If the arbitration agreement contains a broad delegation clause, the second question is to be decided by the arbitrator. The U.S. Supreme Court in Howsam v. Dean Witter Reynolds Inc., 537 U.S. 79 (2002), made clear that the question of whether the parties have submitted a particular dispute to arbitration is an issue for judicial determination unless the parties clearly and unmistakably provided otherwise. Here is an example of such a clause: "The Arbitrator, and not any federal, state, or local court or agency shall have exclusive authority to resolve any dispute relating to the interpretation, applicability, enforceability or formation of this Agreement including ... any claim that all or any part of this Agreement is void or voidable."

This kind of clause gives the arbitrator authority to decide the second question, whether or not it is considered to be a "question of arbitrability," because parties "clearly and unmistakably" delegated that question to the arbitrator. See Rent-A-Center West Inc. v. Jackson, 561 U.S. 63 (2010).
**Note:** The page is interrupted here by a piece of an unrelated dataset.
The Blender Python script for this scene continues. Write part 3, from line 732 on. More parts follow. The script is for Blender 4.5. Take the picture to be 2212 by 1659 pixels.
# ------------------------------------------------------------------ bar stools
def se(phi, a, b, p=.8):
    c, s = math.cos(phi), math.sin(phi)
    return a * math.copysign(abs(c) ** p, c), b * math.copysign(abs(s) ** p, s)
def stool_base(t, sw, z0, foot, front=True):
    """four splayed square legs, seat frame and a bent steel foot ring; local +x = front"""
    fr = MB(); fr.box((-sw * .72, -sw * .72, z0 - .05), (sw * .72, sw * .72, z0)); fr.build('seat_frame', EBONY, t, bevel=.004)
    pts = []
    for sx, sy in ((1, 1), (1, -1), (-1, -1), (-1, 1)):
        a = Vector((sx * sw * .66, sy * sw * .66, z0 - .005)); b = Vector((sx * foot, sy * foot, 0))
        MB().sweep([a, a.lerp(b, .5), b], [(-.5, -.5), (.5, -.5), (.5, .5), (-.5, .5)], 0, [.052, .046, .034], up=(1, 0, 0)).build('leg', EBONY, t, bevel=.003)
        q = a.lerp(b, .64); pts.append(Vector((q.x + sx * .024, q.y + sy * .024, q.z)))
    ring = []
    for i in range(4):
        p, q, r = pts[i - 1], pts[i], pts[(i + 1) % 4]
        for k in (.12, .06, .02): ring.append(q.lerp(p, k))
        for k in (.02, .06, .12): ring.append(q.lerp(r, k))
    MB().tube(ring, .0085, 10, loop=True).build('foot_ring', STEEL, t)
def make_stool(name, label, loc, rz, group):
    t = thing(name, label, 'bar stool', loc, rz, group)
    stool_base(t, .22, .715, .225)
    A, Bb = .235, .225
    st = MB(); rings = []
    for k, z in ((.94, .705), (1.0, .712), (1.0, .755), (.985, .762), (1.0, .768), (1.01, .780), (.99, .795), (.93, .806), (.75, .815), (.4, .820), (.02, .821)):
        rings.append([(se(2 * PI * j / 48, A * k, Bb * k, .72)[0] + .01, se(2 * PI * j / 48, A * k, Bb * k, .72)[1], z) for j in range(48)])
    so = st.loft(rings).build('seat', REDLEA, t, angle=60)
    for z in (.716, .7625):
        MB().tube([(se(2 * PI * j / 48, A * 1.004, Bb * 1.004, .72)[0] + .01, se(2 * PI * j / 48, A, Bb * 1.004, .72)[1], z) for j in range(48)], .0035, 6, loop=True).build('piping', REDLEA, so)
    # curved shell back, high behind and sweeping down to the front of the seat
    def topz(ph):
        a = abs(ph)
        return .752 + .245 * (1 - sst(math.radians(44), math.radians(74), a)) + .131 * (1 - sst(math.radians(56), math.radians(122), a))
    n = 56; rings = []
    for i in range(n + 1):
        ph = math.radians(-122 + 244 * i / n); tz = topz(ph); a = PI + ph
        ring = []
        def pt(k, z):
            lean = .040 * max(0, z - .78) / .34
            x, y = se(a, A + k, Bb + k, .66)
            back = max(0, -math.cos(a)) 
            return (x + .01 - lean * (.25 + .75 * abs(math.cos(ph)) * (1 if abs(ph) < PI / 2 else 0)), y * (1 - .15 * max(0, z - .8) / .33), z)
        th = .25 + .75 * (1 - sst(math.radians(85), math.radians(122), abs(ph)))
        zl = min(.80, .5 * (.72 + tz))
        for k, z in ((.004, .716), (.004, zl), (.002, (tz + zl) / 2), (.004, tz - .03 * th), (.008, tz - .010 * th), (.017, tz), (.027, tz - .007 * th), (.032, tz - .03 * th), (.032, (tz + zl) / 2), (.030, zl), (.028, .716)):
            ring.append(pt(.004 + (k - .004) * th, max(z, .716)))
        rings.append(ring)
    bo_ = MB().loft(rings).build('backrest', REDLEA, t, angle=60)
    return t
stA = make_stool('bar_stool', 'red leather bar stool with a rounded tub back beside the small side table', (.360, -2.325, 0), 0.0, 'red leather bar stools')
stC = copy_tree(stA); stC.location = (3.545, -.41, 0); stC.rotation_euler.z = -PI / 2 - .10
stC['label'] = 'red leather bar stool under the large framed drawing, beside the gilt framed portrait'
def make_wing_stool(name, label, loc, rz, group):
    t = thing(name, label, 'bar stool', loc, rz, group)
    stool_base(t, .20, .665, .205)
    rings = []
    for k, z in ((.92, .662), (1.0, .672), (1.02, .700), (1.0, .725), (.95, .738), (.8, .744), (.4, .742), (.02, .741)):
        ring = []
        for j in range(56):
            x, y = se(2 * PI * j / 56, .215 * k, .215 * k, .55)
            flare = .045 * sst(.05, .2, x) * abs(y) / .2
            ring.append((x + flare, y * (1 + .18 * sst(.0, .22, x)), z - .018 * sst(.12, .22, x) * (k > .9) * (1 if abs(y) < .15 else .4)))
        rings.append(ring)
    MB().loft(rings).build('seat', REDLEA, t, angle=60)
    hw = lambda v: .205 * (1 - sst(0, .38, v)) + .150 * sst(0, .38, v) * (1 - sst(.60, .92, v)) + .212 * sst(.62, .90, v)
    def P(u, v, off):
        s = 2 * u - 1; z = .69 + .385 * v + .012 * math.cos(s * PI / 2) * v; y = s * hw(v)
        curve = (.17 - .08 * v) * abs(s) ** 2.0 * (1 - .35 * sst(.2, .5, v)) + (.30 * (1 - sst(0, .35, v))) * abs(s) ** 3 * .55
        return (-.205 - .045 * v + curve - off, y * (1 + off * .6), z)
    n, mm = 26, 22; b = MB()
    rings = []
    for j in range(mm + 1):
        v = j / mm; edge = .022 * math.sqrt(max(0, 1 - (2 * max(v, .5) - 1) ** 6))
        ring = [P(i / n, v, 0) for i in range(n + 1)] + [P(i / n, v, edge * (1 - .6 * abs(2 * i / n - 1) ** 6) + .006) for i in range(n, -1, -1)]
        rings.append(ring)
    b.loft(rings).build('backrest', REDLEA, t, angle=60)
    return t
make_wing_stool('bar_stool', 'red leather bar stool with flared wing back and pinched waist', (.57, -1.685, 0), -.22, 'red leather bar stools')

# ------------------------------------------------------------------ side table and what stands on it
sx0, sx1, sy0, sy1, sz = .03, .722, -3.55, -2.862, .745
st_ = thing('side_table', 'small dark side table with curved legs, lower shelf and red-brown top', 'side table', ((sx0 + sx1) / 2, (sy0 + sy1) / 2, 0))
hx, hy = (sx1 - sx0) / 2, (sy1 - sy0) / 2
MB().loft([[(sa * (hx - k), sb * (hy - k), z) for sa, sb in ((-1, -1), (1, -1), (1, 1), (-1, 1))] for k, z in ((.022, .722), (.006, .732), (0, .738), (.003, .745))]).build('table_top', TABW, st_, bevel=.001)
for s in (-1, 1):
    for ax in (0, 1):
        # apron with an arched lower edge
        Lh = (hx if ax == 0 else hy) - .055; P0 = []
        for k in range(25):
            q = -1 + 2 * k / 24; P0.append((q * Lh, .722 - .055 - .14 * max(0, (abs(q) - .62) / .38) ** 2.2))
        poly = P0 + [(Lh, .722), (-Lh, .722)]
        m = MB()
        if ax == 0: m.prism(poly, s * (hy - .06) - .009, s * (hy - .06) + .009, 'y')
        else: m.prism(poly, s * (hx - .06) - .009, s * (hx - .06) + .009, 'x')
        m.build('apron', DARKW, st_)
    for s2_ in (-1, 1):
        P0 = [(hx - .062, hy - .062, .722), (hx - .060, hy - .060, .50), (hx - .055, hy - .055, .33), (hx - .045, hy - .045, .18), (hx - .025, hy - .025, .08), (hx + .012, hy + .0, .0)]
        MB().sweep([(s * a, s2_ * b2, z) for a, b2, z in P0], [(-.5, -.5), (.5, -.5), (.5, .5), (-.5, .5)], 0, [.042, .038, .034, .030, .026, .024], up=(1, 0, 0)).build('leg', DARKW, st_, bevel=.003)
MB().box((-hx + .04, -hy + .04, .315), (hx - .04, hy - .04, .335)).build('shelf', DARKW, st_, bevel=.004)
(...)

Some courts find a clear and unmistakable intent for the arbitrator to decide such questions from the fact that an arbitration agreement references the AAA or JAMS Employment Rules, both of which say it is up to the arbitrator to decide if class arbitration is available.

If the arbitration agreement does not contain a clear and unmistakable delegation of the second question to the arbitrator, however, Howsam requires a court to determine if the second question is a "question of arbitrability" for the court to decide or, instead, is a procedural question for the arbitrator. Howsam distinguishes "questions of arbitrability" from procedural questions, which are "presumptively not for the judge, but for an arbitrator to decide." This is, however, easier said than done.

In Green Tree Fin. Corp. v. Bazzle, 539 U.S. 444 (2003), a plurality held that the question of whether an arbitration agreement permits class arbitration is a procedural question to be decided by the arbitrator, not the court. However, there was no majority opinion on that subject in Bazzle and the Supreme Court's subsequent decisions in Stolt-Nielsen S.A. v. AnimalFeeds Int'l Corp., 559 U.S. 662 (2010), and Oxford Health Plans LLC v. Sutter, 133 S. Ct. 2064 (2013), almost always are distinguishable because the parties in Stolt-Nielsen had stipulated that they had reached no agreement on the subject of class arbitration and the parties in Sutter had stipulated that it was up to the arbitrator to decide whether or not the agreement permitted class arbitration. Neither of these circumstances is typical. More often, the plaintiff argues that the agreement permits class arbitration and the defendant argues that it does not, and the parties do not agree about whether it is up to the court or the arbitrator to decide.

The plurality in Bazzle found that the question of whether an arbitration agreement permits class arbitration is a procedural question to be decided by an arbitrator. However, the Supreme Court went out of its way in Stolt-Nielsen and Sutter to emphasize that there was no majority opinion on the subject in Bazzle and the federal courts of appeal are split. The 10th U.S. Circuit of Appeals has held it is a procedural question for the arbitrator, while the 3rd and 6th Circuits have concluded that it is a "gateway" issue for the court.

The California Supreme Court is poised to provide an answer. It has granted review in several cases presenting the question and the lead case, Sandquist v. Lebo Automotive, S220812, was argued on May 3. In Sandquist, the trial court granted a defendant's motion to compel arbitration of a putative class action on an individual (non-class) basis and the Court of Appeal reversed, finding the trial court had no authority to decide whether or not the arbitration agreement permits class arbitration because it is a procedural question for the arbitrator. The California Supreme Court's decision in Sandquist most likely will not end the debate because the U.S. Supreme Court still can weigh in later, but it hopefully will provide at least a temporary answer for California courts, arbitrators and litigators.